History of the Aran Sweater

The Aran Sweater is the most popular item sold at our store.

The Aran Islands lie on the most westerly edge of Europe, across the mouth of Galway Bay. Fishing and farming are the main industries on these islands and there is a great need for warm, protective clothing.

Anne O’Maille employs 170 knitters, from remote regions in Connemara, west Clare, and north Mayo.

Oiled, unbleached wool is homespun and knitted by the island womenfolk, to create warm and enduring garments, to protect against the harsh Atlantic conditions.

Aran Stitches

The patterns incorporated in traditional Aran hand knitting have been handed down from mother to daughter for generations. These knitting designs symbolise the daily life of the islanders, their remote surroundings, and their religious beliefs. Each garment incorporates stitches representing age-old Irish traditions and culture.

Aran sweater designs are rich in symbolism.
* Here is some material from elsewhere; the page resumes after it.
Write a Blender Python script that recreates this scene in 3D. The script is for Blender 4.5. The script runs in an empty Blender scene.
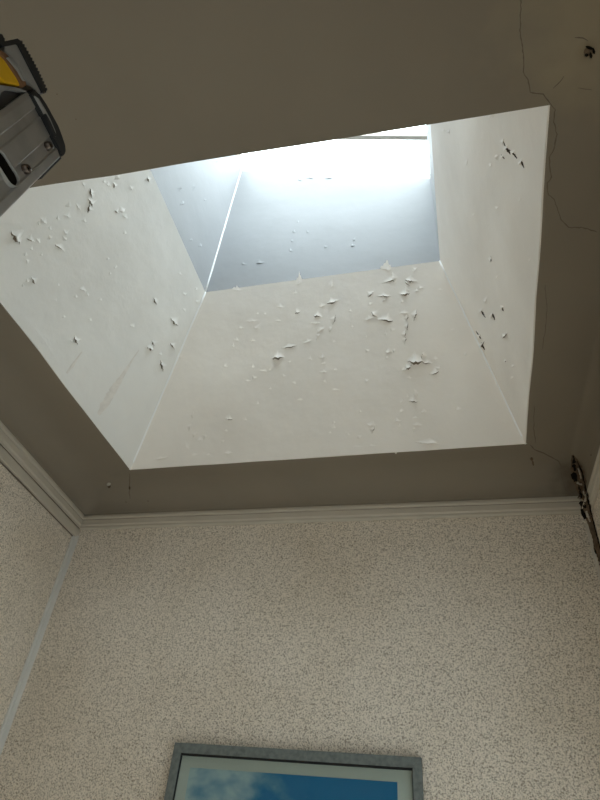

Some examples follow:

  • Cable stitches represent fishing ropes.
  • The plaited cable stitch evokes the powerful imagery of the interweaving of family life.
  • Moss stitches represent the rich and abundant growth of the mossy soil.
  • Diamond stitches signify the shape of the fishing net mesh, a symbol of wealth and success.
  • Honeycomb stitches represent the rewards of a good life.
  • Trinity stitches represent ancient and religious beliefs.
  • Blackberry stitches have religious and natural connotations.

Stitches such as lobster claw, spoon and basket are symbolic of the way of life of the knitters.